▶ **DO THIS**:
Begin at the first line below and copy each line exactly, ending with the line where "SC.camera = cam" appears.

▶ **INFORMATION PROVIDED**:
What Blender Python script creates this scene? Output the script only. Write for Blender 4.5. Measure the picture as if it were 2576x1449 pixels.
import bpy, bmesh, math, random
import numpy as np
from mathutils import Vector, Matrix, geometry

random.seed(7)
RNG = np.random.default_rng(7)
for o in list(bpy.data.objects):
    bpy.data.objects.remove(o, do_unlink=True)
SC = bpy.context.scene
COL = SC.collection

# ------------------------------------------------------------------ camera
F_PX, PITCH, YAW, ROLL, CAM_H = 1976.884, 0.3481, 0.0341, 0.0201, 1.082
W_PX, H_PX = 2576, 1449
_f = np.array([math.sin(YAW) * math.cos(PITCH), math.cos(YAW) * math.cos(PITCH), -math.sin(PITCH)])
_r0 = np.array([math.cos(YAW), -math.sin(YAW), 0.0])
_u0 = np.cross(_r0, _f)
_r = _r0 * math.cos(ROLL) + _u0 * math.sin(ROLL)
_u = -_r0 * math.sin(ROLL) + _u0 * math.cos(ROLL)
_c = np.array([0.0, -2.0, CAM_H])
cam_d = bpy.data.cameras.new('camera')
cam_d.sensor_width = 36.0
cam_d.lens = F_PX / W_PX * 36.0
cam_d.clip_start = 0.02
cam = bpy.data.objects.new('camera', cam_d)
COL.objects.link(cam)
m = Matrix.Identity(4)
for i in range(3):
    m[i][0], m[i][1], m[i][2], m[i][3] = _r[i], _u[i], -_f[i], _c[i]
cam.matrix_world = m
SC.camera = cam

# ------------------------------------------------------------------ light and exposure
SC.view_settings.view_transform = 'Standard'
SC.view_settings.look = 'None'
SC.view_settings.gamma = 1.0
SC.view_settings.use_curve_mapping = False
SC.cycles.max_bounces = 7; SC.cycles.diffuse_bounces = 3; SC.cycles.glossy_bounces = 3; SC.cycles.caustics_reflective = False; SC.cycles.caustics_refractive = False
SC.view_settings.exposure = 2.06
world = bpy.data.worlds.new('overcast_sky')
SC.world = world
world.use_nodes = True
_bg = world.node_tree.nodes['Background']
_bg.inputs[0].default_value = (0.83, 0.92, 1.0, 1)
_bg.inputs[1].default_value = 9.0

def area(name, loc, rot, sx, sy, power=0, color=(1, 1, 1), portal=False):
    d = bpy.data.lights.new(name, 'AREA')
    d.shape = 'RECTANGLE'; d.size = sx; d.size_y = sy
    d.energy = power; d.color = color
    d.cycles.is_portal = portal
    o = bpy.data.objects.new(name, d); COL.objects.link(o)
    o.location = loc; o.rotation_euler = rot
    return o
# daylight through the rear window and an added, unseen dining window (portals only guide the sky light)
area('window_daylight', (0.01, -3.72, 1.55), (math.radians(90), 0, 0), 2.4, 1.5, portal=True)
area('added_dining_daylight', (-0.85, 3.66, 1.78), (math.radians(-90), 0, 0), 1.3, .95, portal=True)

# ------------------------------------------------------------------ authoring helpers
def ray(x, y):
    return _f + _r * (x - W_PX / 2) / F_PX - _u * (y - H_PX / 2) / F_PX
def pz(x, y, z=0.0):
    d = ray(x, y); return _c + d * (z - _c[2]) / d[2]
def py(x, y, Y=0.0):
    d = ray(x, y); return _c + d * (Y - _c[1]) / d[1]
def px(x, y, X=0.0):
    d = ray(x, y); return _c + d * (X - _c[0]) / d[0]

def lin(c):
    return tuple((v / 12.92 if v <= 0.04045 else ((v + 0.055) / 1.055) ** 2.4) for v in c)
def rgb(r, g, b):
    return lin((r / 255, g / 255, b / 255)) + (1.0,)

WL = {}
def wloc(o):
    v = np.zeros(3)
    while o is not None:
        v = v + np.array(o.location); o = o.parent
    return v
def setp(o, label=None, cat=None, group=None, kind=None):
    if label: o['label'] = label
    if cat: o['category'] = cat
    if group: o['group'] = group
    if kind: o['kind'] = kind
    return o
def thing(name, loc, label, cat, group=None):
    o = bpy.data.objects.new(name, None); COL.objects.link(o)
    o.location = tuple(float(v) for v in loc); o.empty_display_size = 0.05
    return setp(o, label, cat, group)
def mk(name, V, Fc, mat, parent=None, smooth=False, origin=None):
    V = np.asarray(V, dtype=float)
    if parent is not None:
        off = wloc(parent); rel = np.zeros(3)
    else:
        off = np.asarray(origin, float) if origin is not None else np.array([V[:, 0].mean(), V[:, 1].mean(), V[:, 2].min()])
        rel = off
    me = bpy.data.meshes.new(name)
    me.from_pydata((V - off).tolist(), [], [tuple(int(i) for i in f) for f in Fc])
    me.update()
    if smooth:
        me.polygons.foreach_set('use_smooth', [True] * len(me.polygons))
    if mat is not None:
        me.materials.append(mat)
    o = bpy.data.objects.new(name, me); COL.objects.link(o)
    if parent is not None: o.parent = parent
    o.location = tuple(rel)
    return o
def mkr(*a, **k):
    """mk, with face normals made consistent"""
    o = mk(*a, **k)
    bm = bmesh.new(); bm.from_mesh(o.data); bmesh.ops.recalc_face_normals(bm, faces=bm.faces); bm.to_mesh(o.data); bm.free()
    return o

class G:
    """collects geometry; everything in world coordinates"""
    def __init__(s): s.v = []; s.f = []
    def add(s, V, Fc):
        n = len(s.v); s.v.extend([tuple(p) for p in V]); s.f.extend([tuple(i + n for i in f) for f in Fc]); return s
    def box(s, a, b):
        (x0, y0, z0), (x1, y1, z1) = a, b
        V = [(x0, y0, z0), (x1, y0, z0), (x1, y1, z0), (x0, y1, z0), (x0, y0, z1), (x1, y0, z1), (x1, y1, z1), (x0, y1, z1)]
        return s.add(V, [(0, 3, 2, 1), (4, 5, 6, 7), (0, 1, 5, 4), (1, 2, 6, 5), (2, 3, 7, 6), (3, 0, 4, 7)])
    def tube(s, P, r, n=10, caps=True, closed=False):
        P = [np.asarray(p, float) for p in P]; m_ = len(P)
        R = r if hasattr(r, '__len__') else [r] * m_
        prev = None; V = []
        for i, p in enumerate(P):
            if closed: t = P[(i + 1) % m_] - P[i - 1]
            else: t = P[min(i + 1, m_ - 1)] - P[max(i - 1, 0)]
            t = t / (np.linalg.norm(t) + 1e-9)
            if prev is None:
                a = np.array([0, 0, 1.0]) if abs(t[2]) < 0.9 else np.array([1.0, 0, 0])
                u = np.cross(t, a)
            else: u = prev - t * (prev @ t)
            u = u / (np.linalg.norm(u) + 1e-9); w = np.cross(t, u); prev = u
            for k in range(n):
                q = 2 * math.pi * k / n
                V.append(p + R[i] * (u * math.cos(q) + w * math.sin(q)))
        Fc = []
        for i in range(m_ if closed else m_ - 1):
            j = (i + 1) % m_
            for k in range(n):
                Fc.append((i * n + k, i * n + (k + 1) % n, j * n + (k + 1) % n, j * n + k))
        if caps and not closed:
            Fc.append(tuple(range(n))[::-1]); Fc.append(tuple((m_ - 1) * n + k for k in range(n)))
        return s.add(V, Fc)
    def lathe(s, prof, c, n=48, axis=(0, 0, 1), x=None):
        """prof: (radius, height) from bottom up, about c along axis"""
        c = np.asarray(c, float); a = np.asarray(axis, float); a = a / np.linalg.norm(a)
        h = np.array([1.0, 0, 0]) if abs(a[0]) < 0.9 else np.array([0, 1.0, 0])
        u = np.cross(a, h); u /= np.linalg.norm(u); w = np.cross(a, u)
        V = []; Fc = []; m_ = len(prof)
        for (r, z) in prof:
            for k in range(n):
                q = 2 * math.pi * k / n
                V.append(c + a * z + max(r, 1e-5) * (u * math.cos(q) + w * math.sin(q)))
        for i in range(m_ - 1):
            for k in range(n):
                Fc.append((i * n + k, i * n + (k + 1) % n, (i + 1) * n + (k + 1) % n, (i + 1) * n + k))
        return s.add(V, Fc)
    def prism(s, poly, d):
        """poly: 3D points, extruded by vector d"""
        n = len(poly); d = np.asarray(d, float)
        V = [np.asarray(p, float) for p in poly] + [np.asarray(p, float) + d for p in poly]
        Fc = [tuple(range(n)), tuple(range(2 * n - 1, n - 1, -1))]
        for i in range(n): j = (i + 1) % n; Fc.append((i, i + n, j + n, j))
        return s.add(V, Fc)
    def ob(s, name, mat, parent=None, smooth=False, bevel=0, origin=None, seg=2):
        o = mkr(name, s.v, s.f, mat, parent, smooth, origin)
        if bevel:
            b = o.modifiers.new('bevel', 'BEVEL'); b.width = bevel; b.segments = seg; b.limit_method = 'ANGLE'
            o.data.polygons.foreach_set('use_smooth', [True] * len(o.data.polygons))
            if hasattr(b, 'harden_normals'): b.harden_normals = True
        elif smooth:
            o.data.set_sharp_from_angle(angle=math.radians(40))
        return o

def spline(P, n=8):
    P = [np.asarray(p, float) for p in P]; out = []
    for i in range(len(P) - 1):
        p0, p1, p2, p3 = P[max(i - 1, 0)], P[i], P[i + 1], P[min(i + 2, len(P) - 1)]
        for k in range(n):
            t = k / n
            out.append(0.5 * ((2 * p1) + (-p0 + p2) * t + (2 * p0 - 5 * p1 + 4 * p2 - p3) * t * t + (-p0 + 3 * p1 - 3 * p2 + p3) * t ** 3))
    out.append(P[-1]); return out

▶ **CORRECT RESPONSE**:
What Blender Python script creates this scene? Output the script only. Write for Blender 4.5. Measure the picture as if it were 2576x1449 pixels.
import bpy, bmesh, math, random
import numpy as np
from mathutils import Vector, Matrix, geometry

random.seed(7)
RNG = np.random.default_rng(7)
for o in list(bpy.data.objects):
    bpy.data.objects.remove(o, do_unlink=True)
SC = bpy.context.scene
COL = SC.collection

# ------------------------------------------------------------------ camera
F_PX, PITCH, YAW, ROLL, CAM_H = 1976.884, 0.3481, 0.0341, 0.0201, 1.082
W_PX, H_PX = 2576, 1449
_f = np.array([math.sin(YAW) * math.cos(PITCH), math.cos(YAW) * math.cos(PITCH), -math.sin(PITCH)])
_r0 = np.array([math.cos(YAW), -math.sin(YAW), 0.0])
_u0 = np.cross(_r0, _f)
_r = _r0 * math.cos(ROLL) + _u0 * math.sin(ROLL)
_u = -_r0 * math.sin(ROLL) + _u0 * math.cos(ROLL)
_c = np.array([0.0, -2.0, CAM_H])
cam_d = bpy.data.cameras.new('camera')
cam_d.sensor_width = 36.0
cam_d.lens = F_PX / W_PX * 36.0
cam_d.clip_start = 0.02
cam = bpy.data.objects.new('camera', cam_d)
COL.objects.link(cam)
m = Matrix.Identity(4)
for i in range(3):
    m[i][0], m[i][1], m[i][2], m[i][3] = _r[i], _u[i], -_f[i], _c[i]
cam.matrix_world = m
SC.camera = cam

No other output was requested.